[What to do] Count the lines below that contain "scene". Give only the number.

═══ Data lines ═══

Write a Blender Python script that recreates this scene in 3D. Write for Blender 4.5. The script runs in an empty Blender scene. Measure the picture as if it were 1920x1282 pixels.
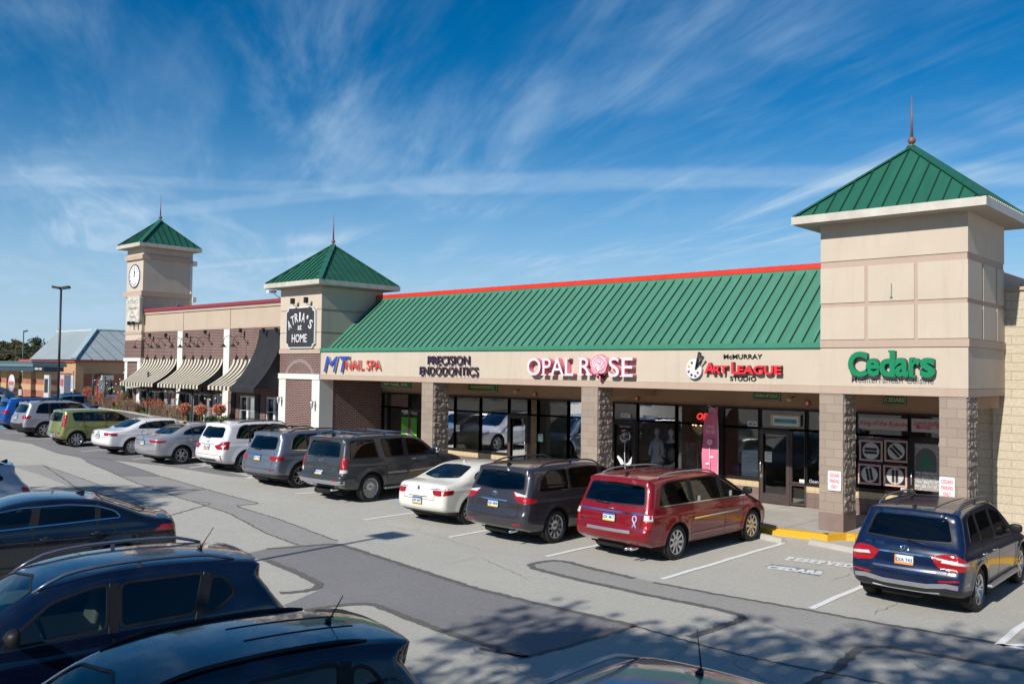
import bpy, bmesh, math, random
import numpy as np
from mathutils import Vector, Matrix, noise as mnoise
R = math.radians
sc = bpy.context.scene
# ---------------------------------------------------------------- camera
CAM = dict(yaw=-0.743, pitch=0.0316, roll=0.0133, f=1685.0, D=20.24, H=3.727)
def _basis():
    v = CAM
    cy, sy = math.cos(v['yaw']), math.sin(v['yaw'])
    f = np.array([sy, cy, 0.]); r = np.array([cy, -sy, 0.]); u = np.array([0, 0, 1.])
    p = v['pitch']; f2 = f*math.cos(p)+u*math.sin(p); u2 = -f*math.sin(p)+u*math.cos(p)
    c, s = math.cos(v['roll']), math.sin(v['roll'])
    return r*c+u2*s, -r*s+u2*c, f2
CR, CU, CF = _basis()
CO = np.array([0, -CAM['D'], CAM['H']])
cam_d = bpy.data.cameras.new('camera'); cam = bpy.data.objects.new('camera', cam_d)
sc.collection.objects.link(cam); sc.camera = cam
cam_d.sensor_width = 36; cam_d.lens = 36*CAM['f']/1920; cam_d.clip_end = 6000; cam_d.clip_start = .1
M4 = Matrix(((CR[0], CU[0], -CF[0], CO[0]), (CR[1], CU[1], -CF[1], CO[1]), (CR[2], CU[2], -CF[2], CO[2]), (0, 0, 0, 1)))
cam.matrix_world = M4
# survey helpers: where a sight line meets a real plane of the place
def ray(px, py): return CF + CR*(px-960)/CAM['f'] + CU*(641-py)/CAM['f']
def atz(px, py, z=0): d = ray(px, py); return CO + d*(z-CO[2])/d[2]
def aty(px, py, y=0): d = ray(px, py); return CO + d*(y-CO[1])/d[1]
def atx(px, py, x=0): d = ray(px, py); return CO + d*(x-CO[0])/d[0]
# ---------------------------------------------------------------- sun, sky, exposure
SUN = Vector((.075, -1, .70)).normalized()          # towards the sun
SUN_EL = math.asin(SUN.z); SUN_ROT = math.atan2(SUN.x, SUN.y)
sd = bpy.data.lights.new('sun', 'SUN'); sun = bpy.data.objects.new('sun', sd); sc.collection.objects.link(sun)
sd.energy = 5.0; sd.angle = R(.5); sd.color = (1, .95, .87)
sun.rotation_euler = SUN.to_track_quat('Z', 'Y').to_euler(); sun.location = (0, -30, 40)
w = bpy.data.worlds.new('World'); sc.world = w; w.use_nodes = True
sc.view_settings.view_transform = 'Standard'; sc.view_settings.look = 'None'
sc.view_settings.gamma = 1; sc.view_settings.exposure = .17
SKY_STRENGTH = .074
def build_world():
    nt = w.node_tree; N = nt.nodes; L = nt.links; N.clear()
    def nd(t, **k):
        n = N.new(t)
        for a, b in k.items(): setattr(n, a, b)
        return n
    def mth(op, a, b=None, c=None, clamp=False):
        n = nd('ShaderNodeMath', operation=op); n.use_clamp = clamp
        for i, q in enumerate((a, b, c)):
            if q is None: continue
            if isinstance(q, (int, float)): n.inputs[i].default_value = q
            else: L.new(q, n.inputs[i])
        return n.outputs[0]
    out = nd('ShaderNodeOutputWorld'); bg = nd('ShaderNodeBackground'); L.new(bg.outputs[0], out.inputs[0])
    sky = nd('ShaderNodeTexSky', sky_type='NISHITA'); sky.sun_disc = False
    sky.sun_elevation = SUN_EL; sky.sun_rotation = SUN_ROT; sky.air_density = 1.0; sky.dust_density = .3; sky.ozone_density = 3.5; sky.altitude = 300
    hs = nd('ShaderNodeHueSaturation'); hs.inputs['Saturation'].default_value = 1.8; hs.inputs['Value'].default_value = 1.12
    L.new(sky.outputs[0], hs.inputs['Color'])
    tc = nd('ShaderNodeTexCoord'); sep = nd('ShaderNodeSeparateXYZ'); L.new(tc.outputs['Generated'], sep.inputs[0])
    z = mth('MAXIMUM', sep.outputs[2], .02)
    zz = mth('ADD', z, .05)
    px = mth('DIVIDE', sep.outputs[0], zz); py = mth('DIVIDE', sep.outputs[1], zz)
    cmb = nd('ShaderNodeCombineXYZ'); L.new(px, cmb.inputs[0]); L.new(py, cmb.inputs[1])
    def cloud(rot, scale, stretch, det, lo, hi, seed, warp=.6, rough=.6):
        mp = nd('ShaderNodeMapping'); mp.inputs['Rotation'].default_value = (0, 0, rot); L.new(cmb.outputs[0], mp.inputs[0])
        mp2 = nd('ShaderNodeMapping'); mp2.inputs['Scale'].default_value = (scale/stretch, scale, 1); mp2.inputs['Location'].default_value = (seed, seed*.37, seed)
        L.new(mp.outputs[0], mp2.inputs[0])
        nz = nd('ShaderNodeTexNoise'); nz.inputs['Scale'].default_value = 1; nz.inputs['Detail'].default_value = det; nz.inputs['Roughness'].default_value = rough
        nz.inputs['Distortion'].default_value = warp
        L.new(mp2.outputs[0], nz.inputs[0])
        mr = nd('ShaderNodeMapRange'); mr.interpolation_type = 'SMOOTHSTEP'; mr.inputs[1].default_value = lo; mr.inputs[2].default_value = hi
        L.new(nz.outputs[0], mr.inputs[0]); return mr.outputs[0]
    def ramp(src, a, b):
        mr = nd('ShaderNodeMapRange'); mr.interpolation_type = 'SMOOTHSTEP'; mr.inputs[1].default_value = a; mr.inputs[2].default_value = b
        L.new(src, mr.inputs[0]); return mr.outputs[0]
    def ang(x_): d = ray(x_, 685); return -math.atan2(d[1], d[0])
    A = cloud(ang(420), 2.0, 5, 8, .42, .84, 3.1, 1.1, .62)         # fine cirrus streaks
    B = cloud(ang(460), 1.1, 2.4, 7, .45, .80, 7.7, 1.4)          # broader veils
    G = cloud(0, .7, 1, 3, .38, .62, 1.3, .4)                 # where veils gather
    C = cloud(ang(200), 4.0, 6, 8, .46, .78, 12.3, .6)
    a = mth('MULTIPLY', A, mth('MULTIPLY_ADD', G, .62, .08)); b = mth('MULTIPLY', B, .24)
    s = mth('ADD', a, b); s = mth('ADD', s, mth('MULTIPLY', mth('MULTIPLY', C, G), .16))
    low = mth('SUBTRACT', 1, ramp(sep.outputs[2], .05, .38))   # more veil towards the horizon
    s = mth('MULTIPLY', s, mth('MULTIPLY_ADD', low, .7, .62))
    s = mth('ADD', s, mth('MULTIPLY', mth('MULTIPLY', low, low), .72))
    # condensation trail: a straight line on the cloud layer
    def trail(p0, p1, width, strength, seed, fade=(.3, .3)):
        d0, d1 = ray(*p0), ray(*p1); q0 = d0/np.linalg.norm(d0); q1 = d1/np.linalg.norm(d1)
        q0 = q0[:2]/(q0[2]+.05); q1 = q1[:2]/(q1[2]+.05)
        t = (q1-q0)/np.linalg.norm(q1-q0); n = np.array([-t[1], t[0]]); c = float(n@q0)
        if n@q0 < 0: n = -n; c = -c
        dv = mth('SUBTRACT', mth('ADD', mth('MULTIPLY', px, float(n[0])), mth('MULTIPLY', py, float(n[1]))), c)
        nz = nd('ShaderNodeTexNoise'); nz.inputs['Scale'].default_value = 2.2; nz.inputs['Detail'].default_value = 6; nz.inputs['Roughness'].default_value = .65
        mp = nd('ShaderNodeMapping'); mp.inputs['Location'].default_value = (seed, 0, 0); L.new(cmb.outputs[0], mp.inputs[0]); L.new(mp.outputs[0], nz.inputs[0])
        dv2 = mth('ADD', dv, mth('MULTIPLY', mth('SUBTRACT', nz.outputs[0], .5), width*1.0))
        e = mth('SUBTRACT', 1, ramp(mth('ABSOLUTE', dv2), width*.35, width), clamp=True)
        u = mth('ADD', mth('MULTIPLY', px, float(t[0])), mth('MULTIPLY', py, float(t[1]))); ua, ub = float(t@q0), float(t@q1); L_ = ub-ua
        e = mth('MULTIPLY', e, mth('MULTIPLY', ramp(u, ua-fade[0]*L_, ua), mth('SUBTRACT', 1, ramp(u, ub, ub+fade[1]*L_))))
        return mth('MULTIPLY', mth('MULTIPLY', e, strength), mth('MULTIPLY_ADD', nz.outputs[0], 1.2, .1))
    s = mth('ADD', s, trail((760, 350), (1750, 330), .24, .30, 2, (.05, .8)))
    s = mth('ADD', s, trail((0, 338), (620, 352), .14, .14, 8, (.4, .2)))
    s = mth('ADD', s, trail((300, 396), (740, 352), .15, .20, 4, (.6, .05)))
    s = mth('ADD', s, trail((360, 502), (560, 484), .10, .25, 5, (.3, .25)))
    s = mth('MINIMUM', mth('MAXIMUM', s, 0), .92)
    mix = nd('ShaderNodeMix', data_type='RGBA'); L.new(s, mix.inputs[0]); L.new(hs.outputs[0], mix.inputs[6])
    mix.inputs[7].default_value = (5.4, 7.6, 10.0, 1)
    L.new(mix.outputs[2], bg.inputs[0]); bg.inputs[1].default_value = SKY_STRENGTH
build_world()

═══

[Response] 2